I go to shapenote settings of text from the Song of Solomon, in particular #254 in the 1991 Denson Sacred Harp, a setting by William Billings that stretches over six pages in the book (and there are repeats), from “I am the rose of Sharon, and the lily of the valley” (note singular valley, as in the English name of Convallaria) to the celebratory “For lo, the winter is past, the rain is over and gone” — truly appropriate for this time of the year in California

… You can watch a video of the song here, from the 2009 Western Massachusetts Sacred Harp Singing Convention. Note that such videos are records of singings, not performances; we sing for ourselves, not for an audience, and our singing style is loud, often harsh, in a tradition quite different from what’s taught to choirs. In the case of Rose of Sharon, you might find this style jarring, because #254 is clearly an art song, not white gospel music. (I have recordings by the William Appling Singers and Orchestra, by His Majestie’s Clerkes under Paul Hillier, and by the Sine Nomine Singers, all elegant choral performances. But that’s not what shapenote singers are aiming at.)
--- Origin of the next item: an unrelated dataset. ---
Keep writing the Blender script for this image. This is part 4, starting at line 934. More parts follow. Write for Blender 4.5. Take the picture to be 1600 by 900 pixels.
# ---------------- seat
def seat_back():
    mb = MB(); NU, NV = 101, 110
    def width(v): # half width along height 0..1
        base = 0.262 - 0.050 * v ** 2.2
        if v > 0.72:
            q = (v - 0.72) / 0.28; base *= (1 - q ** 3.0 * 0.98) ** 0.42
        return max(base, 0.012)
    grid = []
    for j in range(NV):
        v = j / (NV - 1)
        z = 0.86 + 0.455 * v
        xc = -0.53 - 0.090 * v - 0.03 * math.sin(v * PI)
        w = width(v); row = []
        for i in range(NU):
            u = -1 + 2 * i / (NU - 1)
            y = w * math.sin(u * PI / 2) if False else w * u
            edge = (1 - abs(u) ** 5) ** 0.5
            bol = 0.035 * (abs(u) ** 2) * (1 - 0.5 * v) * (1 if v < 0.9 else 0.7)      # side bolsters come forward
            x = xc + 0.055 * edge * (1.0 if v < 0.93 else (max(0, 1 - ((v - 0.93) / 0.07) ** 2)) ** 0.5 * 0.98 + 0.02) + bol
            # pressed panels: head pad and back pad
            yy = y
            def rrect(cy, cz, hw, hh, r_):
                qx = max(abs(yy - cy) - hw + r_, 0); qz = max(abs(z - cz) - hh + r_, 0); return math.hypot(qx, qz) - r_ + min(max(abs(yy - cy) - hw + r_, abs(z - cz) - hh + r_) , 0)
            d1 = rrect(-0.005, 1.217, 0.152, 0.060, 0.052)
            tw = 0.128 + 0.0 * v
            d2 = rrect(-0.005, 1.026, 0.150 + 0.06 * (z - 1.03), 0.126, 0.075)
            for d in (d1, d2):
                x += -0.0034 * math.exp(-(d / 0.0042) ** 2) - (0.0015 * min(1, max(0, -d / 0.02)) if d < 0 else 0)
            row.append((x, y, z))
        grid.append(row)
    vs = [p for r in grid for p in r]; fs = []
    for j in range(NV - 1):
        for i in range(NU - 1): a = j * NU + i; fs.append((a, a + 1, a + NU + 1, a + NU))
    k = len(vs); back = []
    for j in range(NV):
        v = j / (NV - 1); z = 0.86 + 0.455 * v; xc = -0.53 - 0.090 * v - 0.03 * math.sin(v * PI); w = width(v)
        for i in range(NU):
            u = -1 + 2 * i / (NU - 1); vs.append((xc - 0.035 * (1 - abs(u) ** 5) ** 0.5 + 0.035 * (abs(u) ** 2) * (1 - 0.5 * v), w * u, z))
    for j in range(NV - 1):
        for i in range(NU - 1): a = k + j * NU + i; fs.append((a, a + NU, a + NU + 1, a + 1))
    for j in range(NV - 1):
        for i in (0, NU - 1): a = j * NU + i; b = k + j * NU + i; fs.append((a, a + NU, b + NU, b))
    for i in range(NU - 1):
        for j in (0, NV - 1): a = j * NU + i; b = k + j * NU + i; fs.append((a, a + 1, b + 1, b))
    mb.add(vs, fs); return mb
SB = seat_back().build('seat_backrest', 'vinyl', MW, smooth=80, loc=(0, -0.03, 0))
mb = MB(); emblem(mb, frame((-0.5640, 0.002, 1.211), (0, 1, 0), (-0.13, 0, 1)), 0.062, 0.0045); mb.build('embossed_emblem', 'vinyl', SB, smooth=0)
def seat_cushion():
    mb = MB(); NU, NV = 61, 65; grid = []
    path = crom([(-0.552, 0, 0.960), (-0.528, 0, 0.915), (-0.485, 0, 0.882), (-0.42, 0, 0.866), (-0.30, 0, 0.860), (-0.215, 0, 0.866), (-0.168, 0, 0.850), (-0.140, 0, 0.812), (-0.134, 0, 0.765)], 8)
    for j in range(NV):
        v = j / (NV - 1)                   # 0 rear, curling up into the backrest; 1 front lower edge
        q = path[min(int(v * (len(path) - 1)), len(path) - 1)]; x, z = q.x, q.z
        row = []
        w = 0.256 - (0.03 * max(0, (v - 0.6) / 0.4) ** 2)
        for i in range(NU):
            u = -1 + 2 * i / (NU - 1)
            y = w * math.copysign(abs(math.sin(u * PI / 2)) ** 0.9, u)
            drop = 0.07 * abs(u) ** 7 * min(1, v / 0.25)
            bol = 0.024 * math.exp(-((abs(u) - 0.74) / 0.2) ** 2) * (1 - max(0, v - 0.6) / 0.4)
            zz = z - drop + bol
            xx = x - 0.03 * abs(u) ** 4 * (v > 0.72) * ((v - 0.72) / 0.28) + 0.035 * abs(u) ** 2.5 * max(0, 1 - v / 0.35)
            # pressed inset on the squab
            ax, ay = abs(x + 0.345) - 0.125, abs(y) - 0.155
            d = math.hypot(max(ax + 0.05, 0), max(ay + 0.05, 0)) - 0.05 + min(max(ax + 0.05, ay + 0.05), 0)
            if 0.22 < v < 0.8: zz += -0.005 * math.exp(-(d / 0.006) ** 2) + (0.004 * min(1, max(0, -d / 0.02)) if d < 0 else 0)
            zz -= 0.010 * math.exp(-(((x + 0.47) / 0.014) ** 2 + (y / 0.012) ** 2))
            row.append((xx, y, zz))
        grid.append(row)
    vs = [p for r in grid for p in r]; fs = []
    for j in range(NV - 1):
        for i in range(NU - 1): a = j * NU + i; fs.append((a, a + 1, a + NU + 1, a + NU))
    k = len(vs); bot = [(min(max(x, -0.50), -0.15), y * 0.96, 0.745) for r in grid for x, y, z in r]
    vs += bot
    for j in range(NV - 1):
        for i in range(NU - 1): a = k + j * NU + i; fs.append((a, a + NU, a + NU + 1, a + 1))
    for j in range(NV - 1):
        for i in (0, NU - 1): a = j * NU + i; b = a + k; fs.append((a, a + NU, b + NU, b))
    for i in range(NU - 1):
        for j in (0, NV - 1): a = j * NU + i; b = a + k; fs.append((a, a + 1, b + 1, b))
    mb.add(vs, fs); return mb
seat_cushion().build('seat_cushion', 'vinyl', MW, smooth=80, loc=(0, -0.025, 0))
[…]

The plant. From my 3/27/13 posting “Abutilon and its relatives”, on flowering plants in the mallow family, including rose of Sharon:


(#1) Hibiscus syriacus

The name in the Bible might have referred to a number of different plants: Pancratium maritimum (sand daffodil, sand lily, or lily of St. Nicholas), a crocus, a tulip, a tulip-like plant that grows in the hills of Sharon, or a lily. But the name is also commonly used for two different plants, neither of which is likely to have been the plant from the Bible: Hypericum calycinum [St. John’s wort], an evergreen flowering shrub native to southeast Europe and southwest Asia; or Hibiscus syriacus, a deciduous flowering shrub native to east Asia. I had a hypericum shrub in my Columbus garden — very pretty plant with golden flowers, but in the family Hypericaceae rather than Malvaceae. In any case, for me and most people I know, rose of Sharon [now] refers only to Hibiscus syriacus

The place. From Wikipedia:


(#2) Map of the Israeli coast, with the Sharon plain outlined by a dotted red line

The Sharon plain (Hebrew: הַשָּׁרוֹן, romanized: HaSharon) is the central section of the Israeli coastal plain. The plain lies between the Mediterranean Sea to the west and the Samarian Hills, 15 km (9.3 mi) to the east. It stretches from Nahal Taninim, a stream marking the southern end of Mount Carmel in the north, to the Yarkon River in the south, at the northern limit of Tel Aviv, over a total of about 90 km (56 mi). The level of the Sharon plain is connected to the level of the Mediterranean Sea by the Sharon Escarpment.

Parts of the plain are included in the Central, Haifa and Tel Aviv Districts of Israel.